Back home, I flew a good pattern (I had discarded the GPS for pattern flight but did not turn it off, so later when I looked at its track markers, it showed a beautifully rectangular right-hand pattern with nice square turns--good after-the-fact feedback)... but then, as usual for me, I came in hot on final and floated in ground effect for over a thousand feet down the runway. Embarrassing.

But overall, a good flight, and I'm pleased with myself. I must remember that my vague anxiety about flying alone is not really warranted, and evaporates immediately when I get in the air. I'd probably go up a lot more if I could break that cycle.

Pushing the plane back into the T-hangar alone is not so fun, though... it's a slight upward incline and I can barely, by putting all my weight into it, get the plane to move.


from LAST weekend

I never wrote about LAST weekend's adventure in Indianapolis. No, not the Indy 500, but the Midwest Regional Beer Pong tournament, hosted by my roommate and her husband at their house. If you're not familiar, it has little to do with ping pong and a whole lot to do with drinking a lot of beer. See more at www.beerpong.com. We were playing by "Beirut" rules, with slight modifications.

Becca and I formed "Team Whatever" and took third out of twelve in the tournament, losing in double elimination only to the two finalist teams. Not bad. This despite Becca really disliking that kind of beer (whatever it was, it was cheap) and never having played before. I have a distinct advantage in that I can lean WAYYYY over the table and make a short underhand toss, whereas most shorter players have to make an overhand throw from the end of the table.

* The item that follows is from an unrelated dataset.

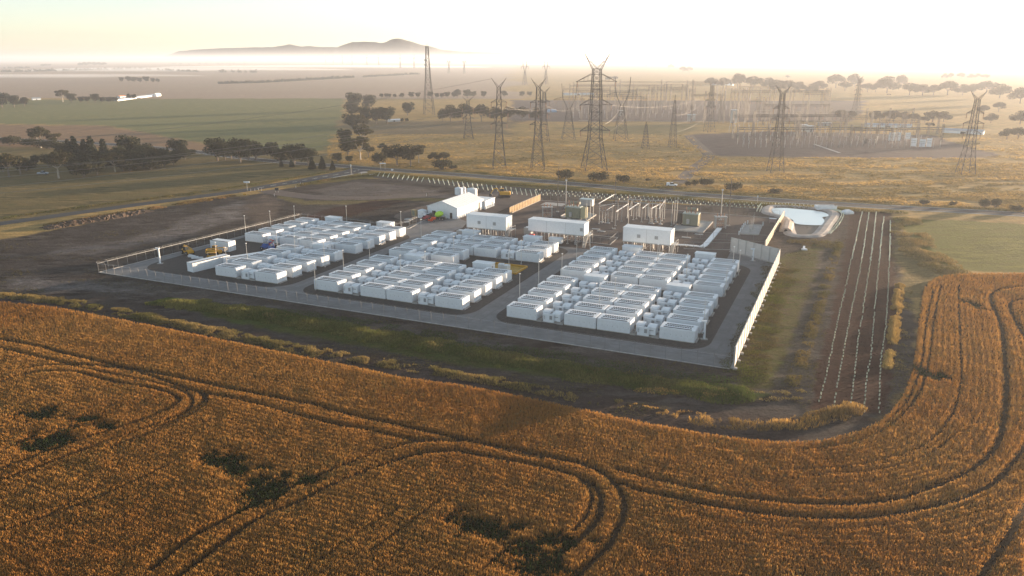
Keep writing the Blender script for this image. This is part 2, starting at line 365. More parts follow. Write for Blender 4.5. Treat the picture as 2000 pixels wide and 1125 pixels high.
# ---- the hills on the horizon, beyond the mist
def hills():
    D = 31000.0
    prof = [(300, 117), (350, 103), (400, 99), (450, 97), (500, 95.5), (535, 94.5), (558, 91.5), (567, 89.5), (576, 91), (590, 93.5), (605, 92.5), (620, 94), (660, 94), (674, 89), (690, 85), (712, 84), (735, 84.5), (744, 86),
            (755, 84.5), (765, 80), (775, 78), (783, 78), (800, 82), (820, 88), (845, 93), (862, 98), (900, 101), (1000, 104), (1100, 116)]
    xs = np.linspace(250, 1120, 260); ys = np.interp(xs, [p[0] for p in prof], [p[1] for p in prof], left=117, right=117)
    ys = ys + (fbm(xs / 14, xs * 0, 5) - .5) * 1.0
    vs = []; fs = []; rows = 9; n = len(xs)
    for j in range(rows):
        t = j / (rows - 1)                                    # 0 front foot .. 0.5 crest .. 1 back foot
        for i in range(n):
            az = math.atan2(xs[i] - 1000, FPX / math.cos(PITCH)); dist = D + (t - .5) * 5000
            crest = max(0, (HY - ys[i]) / (FPX / math.cos(PITCH)) * D * math.cos(az) ** -1) + H
            nz = .75 + .5 * fbm(np.array([xs[i] / 9.]), np.array([t * 4.]), 21)[0]
            h = crest * (math.sin(math.pi * t) ** (1.2 * nz) if 0 < t < 1 else 0) if t != .5 else crest
            vs.append((dist * math.sin(az), dist * math.cos(az), h))
    for j in range(rows - 1):
        for i in range(n - 1): a = j * n + i; fs.append((a, a + 1, a + n + 1, a + n))
    me = bpy.data.meshes.new('hills'); me.from_pydata(vs, [], fs); me.update()
    me.materials.append(mat('forested_granite_hills', (.055, .070, .080), .95, var=.4, vscale=.004)); me.polygons.foreach_set('use_smooth', [True] * len(fs))
    tag(link('hills', me), kind='structure')
hills()
# ---- the morning mist
mh = bpy.data.materials.new('thin_mist'); mh.use_nodes = True; hn = mh.node_tree
for nd in list(hn.nodes):
    if nd.type != 'OUTPUT_MATERIAL': hn.nodes.remove(nd)
pv = hn.nodes.new('ShaderNodeVolumePrincipled'); pv.inputs['Color'].default_value = (.80, .86, .98, 1); pv.inputs['Density'].default_value = 1.5e-4; pv.inputs['Anisotropy'].default_value = .36
hn.links.new(pv.outputs[0], hn.nodes['Material Output'].inputs['Volume'])
tag(MB().box(-24300, 24300, -24300, 24300, -1.5, 100).build('haze', mh), 'thin pale morning mist lying over the whole plain', 'mist', kind='stuff')

# ---- low banks of ground fog lying in the far hollows
mg = bpy.data.materials.new('ground_fog'); mg.use_nodes = True; gn = mg.node_tree
for nd in list(gn.nodes):
    if nd.type != 'OUTPUT_MATERIAL': gn.nodes.remove(nd)
pg = gn.nodes.new('ShaderNodeVolumePrincipled'); pg.inputs['Color'].default_value = (.88, .91, .96, 1); pg.inputs['Density'].default_value = 2.4e-3; pg.inputs['Anisotropy'].default_value = .4
gn.links.new(pg.outputs[0], gn.nodes['Material Output'].inputs['Volume'])
for i, (px, py, wpx, dep, hgt, lab) in enumerate([(90, 150, 420, 420, 9, 'low white fog bank across the far left field'), (330, 137, 520, 900, 13, 'long low fog bank behind the far left hedges'), (1260, 125, 520, 1500, 16, 'bright thin fog bank near the horizon right of the pylons'), (640, 131, 600, 1200, 13, 'thin fog bank below the hills')]):
    X, Y = G(px, py); s_ = math.hypot(X, Y) / FPX; n = 48; vs = []; fs = []
    for j in range(6):
        f = 1 - (j / 6) ** 2
        for k in range(n):
            a = 2 * math.pi * k / n; q = 1 + .18 * math.sin(3 * a + i) + .1 * math.sin(5 * a + 2 * i); vs.append((wpx * s_ / 2 * math.cos(a) * q * math.sqrt(f), dep / 2 * math.sin(a) * q * math.sqrt(f), .3 + hgt * (j / 6)))
    for j in range(5):
        for k in range(n): fs.append((j * n + k, j * n + (k + 1) % n, (j + 1) * n + (k + 1) % n, (j + 1) * n + k))
    fs += [tuple(range(n - 1, -1, -1)), tuple(5 * n + k for k in range(n))]
    me = bpy.data.meshes.new('fog_bank'); me.from_pydata(vs, [], fs); me.update(); me.materials.append(mg); tag(link('fog_bank', me, None, (X, Y, 0)), lab, 'fog', kind='stuff')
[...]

My "technique" wowed the seasoned players, although I really can't figure out any other way to do it and so downplayed what was apparently viewed as some mad skill.

We chose as our required "team song" The Irony of It All by The Streets, mostly for the line "...and there's nothing I like more than getting fired up on beer, and when the weekend's here, I exercise my right to get paraletic and fight" and for the line "Public disorder? I'll give you public disorder! I'll down eight pints and run all over the place, and spit in the face of an officer!" We felt this much more apropos than another team's nasty song about "Fix yourself girl, you got a cameltoe!" but hey, we were the newbies.

The highlight of the tournament was that the sewer in their house got hopelessly clogged, with wonderful timing immediately before most of the teams arrived. Actually the timing was good, because the "toilet is off-limits" sign went up just BEFORE Kathy and Chris were about to serve lunch: Chili. What a pretty sight that would have been.

Over the next several hours, not one but TWO plumber/roto-rooter trucks came by, and much very scary and loud equipment brought in to try to clean it out, but it was all to no avail. As a result, about 30 people, men and women alike, were pissing in the back yard. And after all that beer, boy were we pissing. To the rather nasty resulting back yard add a dusty garage floor where the tournament was held, and a sticky kitchen floor (thanks to spilled gatorade, beer, food, whatever was being tracked in from outside, and the remains of the plumbers' work). And Becca and I were barefoot throughout all this.

It actually wasn't too bad... the hardships just sort of became a part of the Zeitgeist I guess. But then it was time to settle down for the night, and the combination of the unseasonable cold, the promise of no shower in the morning, and the two women having very loud sex in the same tent we were supposed to sleep in (there was a cloth partition between the two halves of the tent, but that was it) made us decide to join a small group of other people returning to Champaign that night. Fortunately there was sufficient sobriety to make the trip possible. We missed out on the next day's singles tournament, but we didn't feel like we missed all that much.

It's interesting: normally being in a tent just a few feet from some Hot Girl On Girl Action would sound pretty attractive. But I guess when you're tired and cold and exhausted enough, a warm bed and a hot shower trumps even that.